§ Given instruction
Look through the listing and locate every line containing the word "objects"; copy those lines.

§ Data provided
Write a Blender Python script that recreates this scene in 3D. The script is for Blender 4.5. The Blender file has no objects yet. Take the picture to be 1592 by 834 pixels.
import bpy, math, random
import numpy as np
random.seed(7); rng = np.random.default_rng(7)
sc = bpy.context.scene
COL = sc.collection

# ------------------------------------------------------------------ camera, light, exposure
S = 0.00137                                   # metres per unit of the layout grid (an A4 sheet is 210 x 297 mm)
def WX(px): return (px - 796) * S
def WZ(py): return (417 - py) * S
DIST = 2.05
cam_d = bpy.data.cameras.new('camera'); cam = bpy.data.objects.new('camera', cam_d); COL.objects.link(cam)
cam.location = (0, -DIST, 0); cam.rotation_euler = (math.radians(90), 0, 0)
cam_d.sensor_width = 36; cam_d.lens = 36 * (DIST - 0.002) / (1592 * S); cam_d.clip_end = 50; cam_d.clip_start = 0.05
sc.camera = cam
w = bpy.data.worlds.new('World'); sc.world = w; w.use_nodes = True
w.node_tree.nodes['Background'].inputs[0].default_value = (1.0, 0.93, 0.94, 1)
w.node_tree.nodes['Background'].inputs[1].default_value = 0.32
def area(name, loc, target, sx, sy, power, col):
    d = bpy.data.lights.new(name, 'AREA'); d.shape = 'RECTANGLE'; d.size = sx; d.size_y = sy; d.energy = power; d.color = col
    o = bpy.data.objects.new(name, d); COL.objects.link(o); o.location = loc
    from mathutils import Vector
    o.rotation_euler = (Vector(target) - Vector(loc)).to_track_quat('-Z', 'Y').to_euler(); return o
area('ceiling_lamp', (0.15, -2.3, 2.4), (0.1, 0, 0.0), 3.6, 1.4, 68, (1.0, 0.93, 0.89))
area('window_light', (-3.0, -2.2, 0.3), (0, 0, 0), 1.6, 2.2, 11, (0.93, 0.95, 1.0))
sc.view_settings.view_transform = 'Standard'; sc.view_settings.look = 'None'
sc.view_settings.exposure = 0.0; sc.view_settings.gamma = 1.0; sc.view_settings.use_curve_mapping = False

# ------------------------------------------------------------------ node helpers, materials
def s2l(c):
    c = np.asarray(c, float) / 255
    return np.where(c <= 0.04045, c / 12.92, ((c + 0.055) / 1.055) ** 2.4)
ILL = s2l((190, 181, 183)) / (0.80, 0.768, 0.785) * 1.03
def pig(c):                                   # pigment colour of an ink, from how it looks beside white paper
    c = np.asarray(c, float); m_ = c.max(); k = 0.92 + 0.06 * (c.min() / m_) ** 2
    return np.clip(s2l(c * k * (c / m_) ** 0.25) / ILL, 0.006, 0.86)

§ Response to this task
Write a Blender Python script that recreates this scene in 3D. The script is for Blender 4.5. The Blender file has no objects yet. Take the picture to be 1592 by 834 pixels.
cam_d = bpy.data.cameras.new('camera'); cam = bpy.data.objects.new('camera', cam_d); COL.objects.link(cam)
    o = bpy.data.objects.new(name, d); COL.objects.link(o); o.location = loc